4. Build Cross-Functional AI Literacy Early

AI isn’t just for data scientists anymore.


If you want to embed AI into your product responsibly, your entire team needs a shared understanding of:

  • What AI can (and can’t) do

  • What it costs: in time, data, and risk

  • How to design for transparency, consent, and fallback paths

  • Where bias and unintended consequences can emerge


That means:

  • Training product managers, designers, and engineers in basic AI principles

  • Partnering closely with legal, compliance, and customer support

  • Having ethical conversations before the launch, not after


5. Prioritize Responsible AI from the Start

As stewards of the product, it’s on product leaders to ask the hard questions:

  • Are we training on biased data?

  • Can users understand, override, or question the AI?

  • What are the failure modes, and how visible are they?


Trust is hard to earn and easy to lose. And in AI-powered experiences, the margin for error is slim.


Put policies in place around data privacy, transparency, and human oversight. Not as a blocker, but as a foundation.


A responsible AI strategy is a competitive advantage. Especially as regulation and public scrutiny increase.


6. Connect AI Efforts to Clear Product and Business Outcomes

Don’t let AI become an R&D island or a scattered set of prototypes.
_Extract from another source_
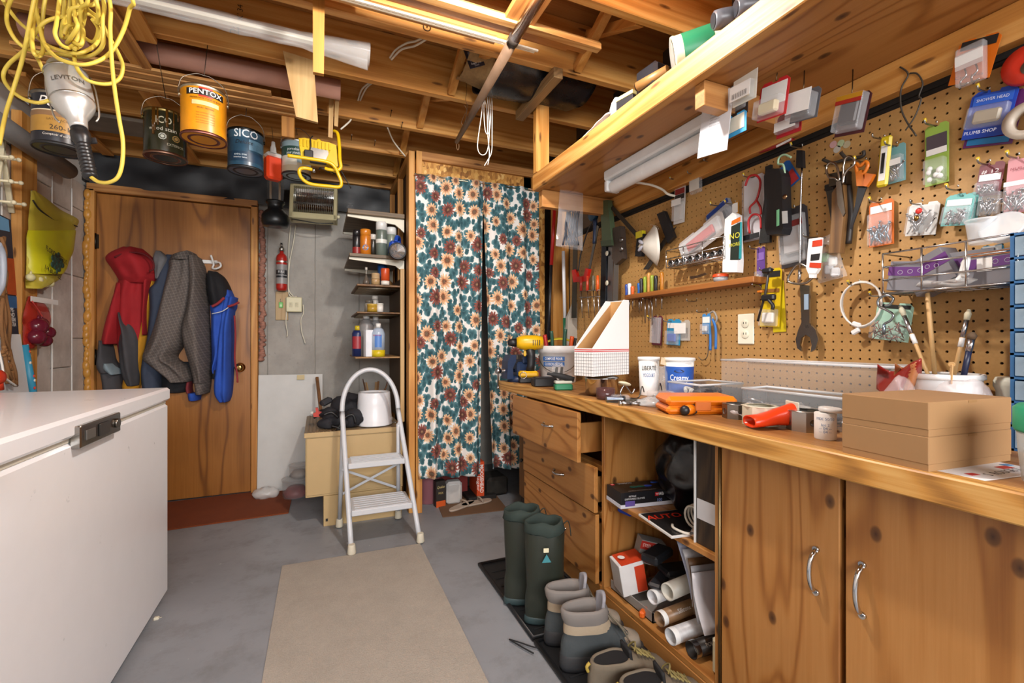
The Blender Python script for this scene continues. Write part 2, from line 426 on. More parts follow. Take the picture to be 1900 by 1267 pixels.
# door in the back wall
def ply_mat(name, axis, c, freq=90, knots=.35, rough=.42):
    s = N(name); k = 'XYZ'.index(axis); c = tone(c); base = s.mp((1, 1, 1))
    q = [3.2, 3.2, 3.2]; q[k] = .55
    lo = s.noise(s.mp(tuple(q), src=base, rnd=False), 1.35, 1.5, .4, .35)
    r = s.math('MULTIPLY_ADD', s.math('SINE', s.math('MULTIPLY', lo, freq)), .5, .5); r = s.math('POWER', r, 7)
    q = [110]*3; q[k] = 3
    fib = s.noise(s.mp(tuple(q), src=base, rnd=False), 1, 4, .65)
    col = s.ramp(s.math('ADD', s.math('MULTIPLY', r, .5), s.math('MULTIPLY', fib, .52)), [(.1, c[2]), (.42, c[1]), (.95, c[0])])
    col = s.mix(s.math('MULTIPLY', s.noise(base, 2.2, 3), .5), col, c[0], 'MULTIPLY')
    if knots:
        d = s.n('ShaderNodeTexVoronoi', voronoi_dimensions='2D', i_Vector=s.flat(base, k, 3.2, 5), i_Scale=knots*3.3).outputs['Distance']
        col = s.mix(s.ramp(d, [(.0, '#ffffff'), (.05, '#d8d8d8'), (.072, '#3c3c3c'), (.15, '#000000')]), col, '#3d200c')
    s.set('Base Color', col); s.set('Roughness', rough); s.bump(fib, .06, .001); return s.mat
M_DOOR = ply_mat('oak_veneer_door', 'Z', ('#7a4a1a', '#b07832', '#c88e48'), 40, 0)
M_PLY = ply_mat('fir_plywood', 'Z', ('#9a6430', '#c08c50', '#d0a068'), 70, .35)
M_PLYY = ply_mat('fir_plywood_long', 'Y', ('#9a6430', '#c08c50', '#d0a068'), 70, .35)
DR = thing('door_1', None, None, (-.87, YB, 0)); props(DR, kind='structure')
b = B(); b.bb((-1.304, YB-.05, .01), (-.44, YB-.01, 2.03), .003); part(DR, 'door_leaf', b, M_DOOR, True)
for x0, x1 in ((-1.345, -1.306), (-.437, -.395)):
    b = B(); b.bb((x0, YB-.075, 0), (x1, YB, 2.05), .003); part(DR, 'door_jamb', b, M_STUD, True)
b = B(); b.bb((-1.345, YB-.075, 2.035), (-.395, YB, 2.085), .003); part(DR, 'door_head', b, W_X, True)
for z in (1.72, .98, .3):
    b = B(); b.bb((-1.308, YB-.058, z-.045), (-1.29, YB-.046, z+.045), .002); b.cyl((-1.305, YB-.06, z-.05), (-1.305, YB-.06, z+.05), .006); part(DR, 'hinge', b, metal('#3a342c', .45), True)
b = B(); c = P(444, 682, Y=YB-.09); b.lathe([(.033, 0), (.033, .006), (.012, .01), (.012, .035), (.022, .04), (.028, .052), (.024, .066), (.01, .07)], (c.x, YB-.05, c.z), (90, 0, 0)); KN = part(DR, 'door_knob', b, metal('#c9a565', .2), True)
# lump of expanding foam along the jamb, and pink insulation on the other side
random.seed(5); b = B(); z = .75
while z < 2.05:
    r = random.uniform(.012, .026); b.sph((XL+.016+random.uniform(-.004, .006), YB-.07, z), (r*.9, r*.8, r*1.5), 10); z += r*1.7
part(WB, 'expanding_foam', b, plain('#cf9440', .35, var=.3))
b = B()
for k in range(70):
    z = .95+k*.0155; b.sph((-.372+random.uniform(-.008, .008), YB-.02, z), (random.uniform(.016, .024), .02, .016), 7)
part(WB, 'pink_insulation', b, plain('#a87866', .9, var=.55, bump=.5, scale=40))
# closet across the right end of the back wall
CL = props(thing('closet_wall', None, None, (1.0, 2.9, 0)), kind='structure')
CL.name = 'wall_closet'
for x0, x1, y0, y1, z0, z1, nm in ((.525, .563, 2.88, 2.97, 0, 2.28, 'corner_stud'), (.567, .605, 2.86, 2.95, 0, 2.28, 'door_stud'), (.525, .563, 3.3, 3.34, 0, 2.28, 'side_stud'), (.525, .563, 3.68, 3.72, 0, 2.28, 'side_stud'), (1.375, 1.413, 2.86, 2.95, 0, 2.28, 'door_stud')):
    b = B(); b.bb((x0, y0, z0), (x1, y1, z1), .002); part(CL, nm, b, M_STUD, True)
b = B(); b.bb((.567, 2.86, 2.225), (1.46, 2.90, 2.28), .002); part(CL, 'header_beam', b, W_X, True)
b = B(); b.bb((.605, 2.885, 2.02), (1.375, 2.90, 2.225)); part(CL, 'header_panel', b, M_OSB, True)
b = B(); b.bb((1.32, 2.885, 0), (1.375, 2.90, 2.225)); b.bb((1.413, 2.87, 0), (1.475, 2.90, 2.225)); part(CL, 'edge_panel', b, M_OSB, True)
b = B(); b.bb((.57, 2.96, 0), (.582, 3.76, 2.28)); part(CL, 'side_panel', b, plain('#4c3823', .9), True)
b = B(); b.bb((.525, 2.97, 2.24), (.563, 3.70, 2.28), .002); part(CL, 'top_plate', b, M_LUMY, True)
# ================================================================== workbench, overhead shelf, freezer, curtains
XC = 1.065; XB = .98; ZB = .849
M_BTOP = wood('Y', ('#7d5226', '#ab7c48', '#c79c68'), .3, .7, 'worn_bench_top', .5)
M_BEDGE = wood('Y', ('#6e4012', '#dca85a', '#f6d290'), .5, 2.2, 'bench_edge_board', .45)
wt = thing('worktop', 'thick worn wooden worktop running along the pegboard wall', 'worktop', (1.2, 1.1, ZB-.05))
b = B(); b.bb((XB+.035, -.6, ZB-.03), (XW-.002, 2.5, ZB), .001); part(wt, 'top_board', b, M_BTOP, True)
b = B(); b.bb((XB, -.6, ZB-.05), (XB+.036, 2.5, ZB+.001), .003); part(wt, 'front_edge', b, M_BEDGE, True)
def pull(par, c, horizontal=True, L=.085):
    """chrome bow handle standing off a front that faces -x"""
    b = B(); pts = []
    for k in range(9):
        s = k/8*2-1; off = .026*(1-s*s)**.6+.001
        pts.append(Vector(c)+Vector((-off, s*L/2 if horizontal else 0, 0 if horizontal else s*L/2)))
    b.tube(pts, .0052, 8); 
    for s in (-1, 1):
        b.cyl(Vector(c)+Vector((0, s*L/2 if horizontal else 0, 0 if horizontal else s*L/2)), Vector(c)+Vector((-.006, s*L/2 if horizontal else 0, 0 if horizontal else s*L/2)), .007)
    return part(par, 'handle', b, metal('#d2d4d6', .12), True, 'chrome bow handle')
# drawer unit
du = thing('drawer_unit', 'plywood drawer unit at the far end of the workbench', 'drawers', (1.25, 1.92, 0))
for y0, y1 in ((2.275, 2.295), (1.545, 1.565)):
    b = B(); b.bb((XC, y0, .0), (XW-.01, y1, ZB-.031), .002); part(du, 'side_panel', b, M_PLY, True)
b = B(); b.bb((XC-.004, 1.565, .0), (XC+.018, 2.275, .085), .002); part(du, 'base_board', b, M_PLYY, True)
b = B(); b.bb((XW-.03, 1.565, .09), (XW-.015, 2.275, .81)); part(du, 'back_panel', b, M_PLY, True)
for z in (.555, .36): 
    b = B(); b.bb((XC+.012, 1.565, z-.012), (XC+.05, 2.275, z+.012)); part(du, 'rail', b, M_PLYY, True)
def drawer(z0, z1, out, y0=1.572, y1=2.27, hu=None):
    x = XC-out
    d = part(du, 'drawer', (lambda b: (b.bb((x-.018, y0, z0), (x, y1, z1), .002), b)[1])(B()), M_PLYY, True)
    b = B(); b.bb((x+.001, y0+.03, z0+.03), (x+.33, y0+.045, z1-.05), .001); b.bb((x+.001, y1-.045, z0+.03), (x+.33, y1-.03, z1-.05), .001)
    b.bb((x+.001, y0+.045, z0+.025), (x+.33, y1-.045, z0+.035), .001)
    sub(d, 'drawer_box', b, M_PLY)
    return d, x
def sub(par, name, b, m): return part(par, name, b, m, True)
for (z0, z1, out, hu, hv) in ((.585, .79, .075, 1017, 788), (.38, .565, .012, 1037, 876), (.09, .372, .006, 1040, 974)):
    d, x = drawer(z0, z1, out, 1.6 if out > .05 else 1.572)
    c = P(hu, hv, X=x-.02); pull(d, (x-.018, c.y, c.z))
# open shelf unit
ou = thing('shelf_unit', 'open plywood shelf unit in the middle of the workbench', 'shelf unit', (1.25, 1.27, 0))
for y0, y1 in ((.973, .99),):
    b = B(); b.bb((XC, y0, 0), (XW-.01, y1, ZB-.031), .002); part(ou, 'side_panel', b, M_PLY, True)
b = B(); b.bb((XC+.01, .991, .43), (XW-.02, 1.544, .45), .002); part(ou, 'shelf_board', b, M_PLYY, True)
b = B(); b.bb((XC-.004, .991, .066), (XW-.02, 1.544, .086), .002); part(ou, 'bottom_board', b, M_PLYY, True)
b = B(); b.bb((XC-.006, .991, 0), (XC+.014, 1.544, .0655), .002); part(ou, 'base_board', b, M_PLYY, True)
b = B(); b.bb((XW-.03, .991, .087), (XW-.015, 1.544, .81)); part(ou, 'back_panel', b, M_PLY, True)
for y in (1.535, 1.0):
    b = B(); b.bb((XC+.02, y-.009, .395), (XW-.03, y+.009, .429), .001); part(ou, 'cleat', b, M_PLYY, True)
# cupboards
for nm, y0, y1, lab, hu, hv, hl in (('narrow', .642, .968, 'plywood cupboard with the door beside the open shelves', 1510, 1060, .10), ('wide', -.05, .634, 'wide plywood cupboard at the near end of the workbench', 1596, 1096, .108)):
    cb = thing('base_cupboard', lab, 'cupboard', (1.25, (y0+y1)/2, 0))
    b = B(); b.bb((XC+.02, y0+.004, .0), (XW-.01, y0+.018, ZB-.032)); b.bb((XC+.02, y1-.018, .0), (XW-.01, y1-.004, ZB-.032)); b.bb((XC+.021, y0+.018, .01), (XW-.01, y1-.018, .03)); b.bb((XW-.024, y0+.018, .03), (XW-.012, y1-.018, ZB-.033))
    part(cb, 'carcass', b, M_PLY, True)
    b = B(); b.bb((XC, y0+.002, .015), (XC+.019, y1-.002, ZB-.045), .002); d = part(cb, 'cupboard_door', b, M_PLY, True)
    c = P(hu, hv, X=XC-.01); pull(d, (XC, c.y, c.z), False, hl)
    if nm == 'narrow':
        b = B(); b.cyl((XC-.003, y1+.001, .02), (XC-.003, y1+.001, .79), .004, n=8); sub(d, 'piano_hinge', b, metal('#8d7a56', .4))
# overhead shelf
os_ = thing('overhead_shelf', 'long plywood shelf hung from the joists above the workbench', 'shelf', (1.2, .8, 1.755))
XS = 1.0
b = B(); b.bb((XS, -.8, 1.84), (XS+.036, 2.08, 1.922), .003); part(os_, 'front_board', b, wood('Y', ('#a56c30', '#d19c56', '#e8c084'), .7, 1.0, 'shelf_front_board'), True)
b = B(); b.bb((XS+.037, -.8, 1.846), (XW+.005, 2.08, 1.864), .001); part(os_, 'shelf_board', b, M_PLYY, True)
b = B(); b.bb((XW-.036, -.8, 1.758), (XW+.005, 2.08, 1.845), .002); part(os_, 'wall_ledger', b, M_LUMY, True)
b = B(); b.bb((XS+.037, 2.042, 1.758), (XW-.037, 2.08, 1.845), .002); part(os_, 'end_board', b, W_X, True)
b = B(); b.bb((XS+.037, 1.0, 1.77), (XW-.037, 1.038, 1.845), .002); part(os_, 'cross_brace', b, W_X, True)
c0 = P(1000, 300, Y=2.06); b = B(); b.bb((XS-.002, 2.03, 1.923), (XS+.07, 2.068, 2.375), .002); part(os_, 'hanger_post', b, M_STUD, True)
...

Hold AI-powered features to the same standard as anything else in your roadmap:

  • What user problem are we solving?

  • How will we measure success?

  • What behavior change or business result do we expect?


Translate technical breakthroughs into product impact:

“By using AI to summarize support tickets, we reduced first-response time by 40%.”“By predicting churn risk, we targeted interventions that improved retention by 8%.”


That’s how you turn AI from a buzzword into real value.


7. Evolve Your Role as a Product Leader

Leading AI initiatives isn’t just about the tech. It’s about navigating uncertainty, ethics, and organizational readiness.


That means:

  • Advocating for responsible experimentation

  • Building bridges between engineering, legal, and UX

  • Helping stakeholders distinguish between hype and substance

  • Thinking deeply about what kind of intelligence your product needs, and what kind of trust your users deserve


This is new terrain for many organizations. But it’s also a moment of opportunity for product leaders ready to step up.


Final Thought: Be Bold, But Be Deliberate

The best product leaders aren’t rushing to “AI-wash” their products. They’re choosing deliberate, meaningful ways to enhance user value—with clarity, care, and conviction.


You don’t need to have all the answers. But you do need to ask the right questions, bring the right people to the table, and lead with purpose.


Incorporating AI isn’t just a technical challenge, it’s a leadership one. And that’s where you make the difference.